Google fined 500 million euros by France over Copyright issues

Google was handed a 500 million euro ($593 million) fine by France’s antitrust watchdog on Tuesday for failing to comply with the regulator’s orders about how to hold talks with the country’s news publishers in a tussle over copyright.

The fine is another example of the mounting international pressure that online platforms such as Google and Facebook have endured as they are pushed to share a larger chunk of their revenue with news outlets.

Google is now compelled to draw up proposals within the following two months on how it would compensate news agencies and other publishers for using the news that they produce. A failure to so will result in additional fines amounting to 900,000 euros per day.
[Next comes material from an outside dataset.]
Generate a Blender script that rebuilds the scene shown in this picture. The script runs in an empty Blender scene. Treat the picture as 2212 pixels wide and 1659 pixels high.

Meanwhile, Google expressed its disappointment over the decision but stated that it will comply with the ruling.

“Our objective remains the same: we want to turn the page with a definitive agreement. We will consider the French Competition Authority’s feedback and adapt our offers,” the U.S. tech giant said.

A Google spokesperson added: “We have acted in good faith throughout the entire process. The fine ignore our efforts to reach an agreement, and the reality of how news works on our platforms.”

News publishers such as APIG, SEPM, and AFP have laid accusations upon the tech company for failing to conduct talks in good faith and working towards reaching a common ground for the remuneration of news content curated by agencies and also published by Google online, under a recent European Union directive that creates so-called “neighbouring rights”.